Summary
The Study of Economics
- 1. Everyone has to make choices about what to do and what not to do. Individual choice is the basis of economics—if it doesn’t involve choice, it isn’t economics.
- 2. The economy is a system that coordinates choices about production and consumption. In a market economy, these choices are made by many firms and individuals. The invisible hand refers to the way individual self-interest leads to good results for society as a whole.
- 3. The reason choices must be made is that resources—anything that can be used to produce something else—are scarce. Individuals are limited in their choices by money and time; economies are limited by their supplies of resources.
- 4. Because you must choose among limited alternatives, the true cost of anything is what you must give up to get it—all costs are opportunity costs.
- 5. Microeconomics is the branch of economics that studies how people make decisions and how those decisions interact. Macroeconomics is concerned with the overall ups and downs of the economy, and focuses on economic aggregates such as the unemployment rate and gross domestic product, that summarize data across many different markets.
- 6. Macroeconomics has a strong policy focus: Keynesian economics, which emerged during the Great Depression, advocates the use of monetary policy and fiscal policy to fight economic slumps. Prior to the Great Depression, the economy was thought to be self-regulating.

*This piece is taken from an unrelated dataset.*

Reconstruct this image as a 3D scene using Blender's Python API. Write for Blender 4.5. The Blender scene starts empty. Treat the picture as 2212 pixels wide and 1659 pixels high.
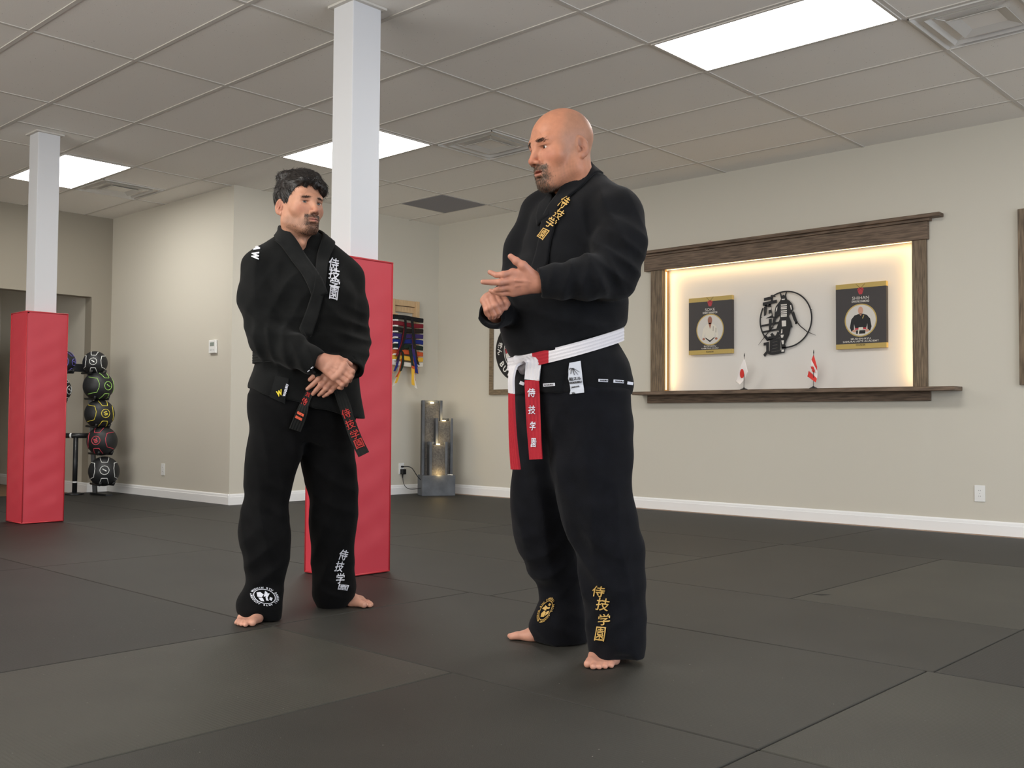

- 7. Almost all economics is based on models, “thought experiments” or simplified versions of reality, many of which use analytical tools such as mathematics and graphs. An important assumption in economic models is the other things equal (ceteris paribus) assumption, which allows analysis of the effect of change in one factor by holding all other relevant factors unchanged.
- 8. Economists use economic models for both positive economics, which describes how the economy works, and for normative economics, which prescribes how the economy should work. Positive economics often involves making forecasts. Economics can determine correct answers for positive questions, but typically not for normative questions, which involve value judgments. Exceptions occur when policies designed to achieve a certain prescription can be clearly ranked in terms of efficiency.
- 9. There are two main reasons economists disagree. One, they may disagree about which simplifications to make in a model. Two, economists may disagree—like everyone else—about values.
The Production Possibility Frontier Model
- 10. One important economic model is the production possibility frontier, which illustrates the trade-offs facing an economy that produces only two goods. The PPF illustrates three elements: opportunity cost (showing how much less of one good must be produced if more of the other good is produced), efficiency (an economy is efficient in production if it produces on the production possibility curve and efficient in allocation if it produces the mix of goods and services that people want to consume), and economic growth (an outward shift of the production possibility curve).
- 11. There are two basic sources of growth in the production possibility frontier model: an increase in resources and improved technology.
Comparative Advantage and Trade
- 12. There are gains from trade: by engaging in the trade of goods and services with one another, the members of an economy can all be made better off. Underlying gains from trade are the advantages of specialization, of having individuals specialize in the tasks they are comparatively good at.
- 13. Comparative advantage explains the source of gains from trade between individuals and countries. Everyone has a comparative advantage in something—some good or service in which that person has a lower opportunity cost than everyone else. But it is often confused with absolute advantage, an ability to produce more of a particular good or service than anyone else. This confusion leads some to erroneously conclude that there are no gains from trade between people or countries.